El festival de bonos no se podía “patear para adelante” en forma indefinida. Por eso llegó el momento de la punción de la deuda y de la transferencia de la mayor parte de su costo a los trabajadores y a los pequeños ahorristas. Es cada vez más difícil que el capital ficticio, que acumuló grandes intereses con su parasitismo y contribuyó a hacer de la Argentina un país con 10 millones de pobres, siga viviendo del gasto público. El país no puede pagar la cuenta completa de la deuda -que nadie sabe en qué se contrajo-, ni su reciclaje. Entonces, el capital financiero se apresta a cobrarla de otra manera mientras la reforma financiera le carga el costo al pueblo. Una de esa formas, ya anticipada por Henry Kissinger hace seis años como una gran solución, es la capitalización de la deuda en activos públicos -que al fin y al cabo constituyen una propiedad social-, que serán vendidos a precio de remate y con subsidios. La privatización de los ferrocarriles son parte de esa solución. Por eso Techint y el Citi se disputan el negocio y el gobierno desestima los argumentos acerca de la posible eficiencia operativa que podría alcanzar el sistema ferroviario y de la pérdida que significará para la Argentina desprenderse de ellos en estas condiciones.
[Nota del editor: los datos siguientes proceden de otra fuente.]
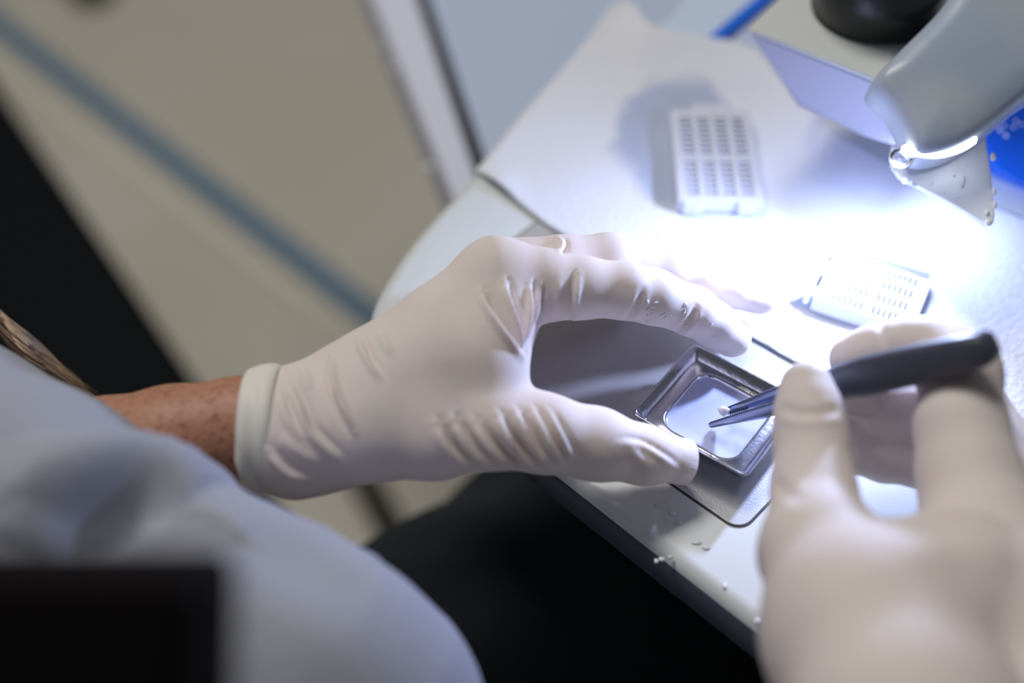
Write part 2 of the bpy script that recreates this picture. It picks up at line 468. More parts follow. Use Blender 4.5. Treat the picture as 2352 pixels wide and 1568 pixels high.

Después de todo, si la dictadura militar nos vendió la idea de que contratando créditos nos íbamos a hacer ricos y a entrar en la modernidad, y el gobierno radical nos convenció de que la deuda alguna vez se iba a solucionar y que sólo hacía falta “patearla para adelante”, por qué el gobierno menemista y sus aliados liberales no van a tratar de convencernos de que con las privatizaciones esta vez sí entramos en el primer mundo.
Carlos Abalo
Fuente: revista Los Periodistas, N° 13, 9 de febrero de 1990.